This class covers cases where a protocol models SPL Token, Token-2022, mint/vault relationships, ATAs (Associated Token Accounts), wSOL/native SOL, transfer fees, delegates, freeze authority, or net-vs-gross accounting incorrectly.
A typical real-world shape is a rebalance or vault flow that checks the mint but not the token-account owner, authority, vault binding, or token program. The account looks right locally, yet value moves to the wrong role in the protocol.
Typical forms:
- An instruction updates internal accounting but does not perform the actual token transfer.
- A vault, mint, or collateral id is not bound to the expected strategy or market.
- wSOL/SOL conversion creates a DoS, rent, or close-account edge case.
- A standard Token-2022 transfer fee or a protocol-level host fee makes the gross amount differ from the net amount actually received.

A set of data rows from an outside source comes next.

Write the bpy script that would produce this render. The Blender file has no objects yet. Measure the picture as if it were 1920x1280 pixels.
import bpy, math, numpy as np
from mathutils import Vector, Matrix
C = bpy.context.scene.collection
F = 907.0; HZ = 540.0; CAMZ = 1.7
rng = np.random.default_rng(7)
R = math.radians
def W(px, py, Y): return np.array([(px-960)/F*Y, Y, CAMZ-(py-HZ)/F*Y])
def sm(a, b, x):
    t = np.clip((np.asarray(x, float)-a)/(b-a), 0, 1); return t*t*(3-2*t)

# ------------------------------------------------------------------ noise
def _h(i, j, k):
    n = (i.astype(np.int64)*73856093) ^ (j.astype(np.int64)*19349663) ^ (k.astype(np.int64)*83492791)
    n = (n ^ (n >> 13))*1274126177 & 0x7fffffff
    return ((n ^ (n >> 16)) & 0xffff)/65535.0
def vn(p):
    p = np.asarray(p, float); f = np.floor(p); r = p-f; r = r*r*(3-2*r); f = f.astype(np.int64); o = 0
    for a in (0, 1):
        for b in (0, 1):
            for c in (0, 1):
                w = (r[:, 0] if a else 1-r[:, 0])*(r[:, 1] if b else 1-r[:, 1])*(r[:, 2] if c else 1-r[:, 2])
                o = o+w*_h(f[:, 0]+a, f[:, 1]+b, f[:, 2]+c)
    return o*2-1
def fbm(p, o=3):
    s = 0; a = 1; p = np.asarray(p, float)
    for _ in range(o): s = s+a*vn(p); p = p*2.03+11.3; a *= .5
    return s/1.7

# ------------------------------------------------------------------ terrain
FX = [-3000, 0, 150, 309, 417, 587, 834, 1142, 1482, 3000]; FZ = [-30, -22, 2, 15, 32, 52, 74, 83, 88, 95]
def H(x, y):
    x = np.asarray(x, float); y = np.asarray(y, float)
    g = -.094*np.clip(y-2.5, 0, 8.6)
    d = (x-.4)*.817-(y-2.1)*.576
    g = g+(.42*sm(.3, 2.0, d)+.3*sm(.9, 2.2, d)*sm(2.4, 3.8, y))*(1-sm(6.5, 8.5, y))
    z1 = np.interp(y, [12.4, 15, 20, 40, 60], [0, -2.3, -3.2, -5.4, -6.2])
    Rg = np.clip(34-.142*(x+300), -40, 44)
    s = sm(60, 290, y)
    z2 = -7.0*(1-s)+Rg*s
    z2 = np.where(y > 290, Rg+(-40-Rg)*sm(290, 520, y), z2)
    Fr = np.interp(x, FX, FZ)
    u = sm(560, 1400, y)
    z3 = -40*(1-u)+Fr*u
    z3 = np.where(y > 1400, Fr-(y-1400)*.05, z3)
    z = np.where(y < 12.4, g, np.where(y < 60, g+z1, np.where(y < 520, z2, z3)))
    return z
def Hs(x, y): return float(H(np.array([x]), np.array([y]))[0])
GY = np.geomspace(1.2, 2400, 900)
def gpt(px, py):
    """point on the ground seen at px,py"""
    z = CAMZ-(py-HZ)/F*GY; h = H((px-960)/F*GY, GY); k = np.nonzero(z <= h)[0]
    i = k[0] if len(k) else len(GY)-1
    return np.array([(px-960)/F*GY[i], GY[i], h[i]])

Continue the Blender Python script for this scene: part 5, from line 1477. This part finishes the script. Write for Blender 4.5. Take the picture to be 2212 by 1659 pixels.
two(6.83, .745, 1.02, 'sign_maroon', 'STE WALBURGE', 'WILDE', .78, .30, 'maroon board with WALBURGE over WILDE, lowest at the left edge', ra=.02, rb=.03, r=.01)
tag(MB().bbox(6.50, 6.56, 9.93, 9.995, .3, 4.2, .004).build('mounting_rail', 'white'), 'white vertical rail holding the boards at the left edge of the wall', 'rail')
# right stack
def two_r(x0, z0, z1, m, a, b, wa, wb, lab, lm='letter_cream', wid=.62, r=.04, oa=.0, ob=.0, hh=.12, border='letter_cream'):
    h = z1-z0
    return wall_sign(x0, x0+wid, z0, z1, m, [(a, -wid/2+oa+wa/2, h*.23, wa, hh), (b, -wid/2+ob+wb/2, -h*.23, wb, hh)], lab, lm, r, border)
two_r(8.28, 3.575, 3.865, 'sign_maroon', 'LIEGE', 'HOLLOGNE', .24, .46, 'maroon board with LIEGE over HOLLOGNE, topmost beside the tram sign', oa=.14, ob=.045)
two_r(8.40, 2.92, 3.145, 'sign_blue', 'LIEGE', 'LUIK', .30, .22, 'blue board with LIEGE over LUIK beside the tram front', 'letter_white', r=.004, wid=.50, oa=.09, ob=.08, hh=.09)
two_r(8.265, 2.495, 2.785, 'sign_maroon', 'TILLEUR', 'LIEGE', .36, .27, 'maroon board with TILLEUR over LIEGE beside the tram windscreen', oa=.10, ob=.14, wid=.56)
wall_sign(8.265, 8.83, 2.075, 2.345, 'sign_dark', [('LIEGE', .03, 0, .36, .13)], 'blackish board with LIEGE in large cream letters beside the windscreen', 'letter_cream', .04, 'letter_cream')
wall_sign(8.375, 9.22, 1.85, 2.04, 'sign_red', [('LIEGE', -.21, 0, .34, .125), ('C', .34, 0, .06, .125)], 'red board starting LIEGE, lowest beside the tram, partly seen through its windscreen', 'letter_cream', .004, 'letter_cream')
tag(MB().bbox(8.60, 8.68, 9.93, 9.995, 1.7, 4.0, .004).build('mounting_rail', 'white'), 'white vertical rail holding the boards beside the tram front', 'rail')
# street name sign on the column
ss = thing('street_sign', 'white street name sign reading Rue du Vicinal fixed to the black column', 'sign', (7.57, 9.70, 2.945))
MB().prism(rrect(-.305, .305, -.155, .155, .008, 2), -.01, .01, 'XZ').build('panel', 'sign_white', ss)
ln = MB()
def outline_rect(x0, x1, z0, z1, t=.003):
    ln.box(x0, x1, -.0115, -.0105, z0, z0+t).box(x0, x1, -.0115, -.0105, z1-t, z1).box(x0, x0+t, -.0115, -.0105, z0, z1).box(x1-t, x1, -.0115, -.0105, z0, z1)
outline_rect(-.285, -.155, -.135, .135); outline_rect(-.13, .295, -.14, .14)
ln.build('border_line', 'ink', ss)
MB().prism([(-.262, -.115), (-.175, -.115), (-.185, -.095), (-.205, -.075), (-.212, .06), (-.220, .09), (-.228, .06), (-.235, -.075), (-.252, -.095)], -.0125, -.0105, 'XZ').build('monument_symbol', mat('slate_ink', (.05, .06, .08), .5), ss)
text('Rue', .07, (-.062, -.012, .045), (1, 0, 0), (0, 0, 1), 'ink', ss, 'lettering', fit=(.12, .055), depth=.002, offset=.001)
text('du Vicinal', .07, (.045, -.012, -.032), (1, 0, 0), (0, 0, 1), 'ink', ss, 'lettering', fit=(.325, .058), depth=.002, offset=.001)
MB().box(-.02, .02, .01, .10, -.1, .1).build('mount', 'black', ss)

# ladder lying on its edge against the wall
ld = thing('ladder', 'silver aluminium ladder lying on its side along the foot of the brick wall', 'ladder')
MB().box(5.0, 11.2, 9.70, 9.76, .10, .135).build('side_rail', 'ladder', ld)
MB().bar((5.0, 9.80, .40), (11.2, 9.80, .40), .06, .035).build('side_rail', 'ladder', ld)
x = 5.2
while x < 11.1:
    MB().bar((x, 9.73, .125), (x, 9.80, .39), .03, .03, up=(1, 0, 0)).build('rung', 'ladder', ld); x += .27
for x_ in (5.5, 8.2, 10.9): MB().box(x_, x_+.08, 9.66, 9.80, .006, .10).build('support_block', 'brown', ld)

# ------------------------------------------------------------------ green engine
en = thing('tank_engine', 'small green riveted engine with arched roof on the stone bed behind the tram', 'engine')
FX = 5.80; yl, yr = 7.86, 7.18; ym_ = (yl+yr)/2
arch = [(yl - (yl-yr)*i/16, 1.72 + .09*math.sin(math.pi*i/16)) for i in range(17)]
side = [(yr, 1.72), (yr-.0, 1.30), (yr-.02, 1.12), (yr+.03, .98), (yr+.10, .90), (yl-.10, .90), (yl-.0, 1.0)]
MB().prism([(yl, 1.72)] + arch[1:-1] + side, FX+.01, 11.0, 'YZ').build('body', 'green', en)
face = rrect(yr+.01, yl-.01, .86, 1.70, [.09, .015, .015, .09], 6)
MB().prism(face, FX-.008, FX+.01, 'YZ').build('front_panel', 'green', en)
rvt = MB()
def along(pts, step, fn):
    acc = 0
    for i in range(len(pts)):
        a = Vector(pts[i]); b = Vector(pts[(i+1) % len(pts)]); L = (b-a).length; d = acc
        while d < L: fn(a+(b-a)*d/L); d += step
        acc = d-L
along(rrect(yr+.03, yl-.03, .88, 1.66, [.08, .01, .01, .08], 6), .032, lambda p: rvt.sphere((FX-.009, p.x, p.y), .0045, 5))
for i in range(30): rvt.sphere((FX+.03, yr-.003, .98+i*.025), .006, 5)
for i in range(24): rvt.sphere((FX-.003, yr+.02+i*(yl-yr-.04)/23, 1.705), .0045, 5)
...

- Incorrect mint validation allows creation of a pool, pair, or position with the wrong token.
- Fee owner, vault authority, or token account owner is checked in the wrong place or not checked completely.
How to check it:
- Build a token matrix for every instruction: mint, token account, vault, authority, token program, decimals, extension policy, and expected owner.
- Validate not only token_account.mint, but also the relationship vault -> mint -> strategy/market/config.
- For Token-2022, explicitly list supported and forbidden extensions.
- Test gross-vs-net transfer behavior: protocol fee, host fee, transfer fee, withheld amount, and extension-specific behavior.
- Test wSOL/native SOL paths separately: create ATA, sync native, close account, and rent receiver.
- For every transfer, compare before/after balances against internal accounting.
- For every fee account, validate mint, token program, owner, authority, and binding to the expected strategy, market, or config.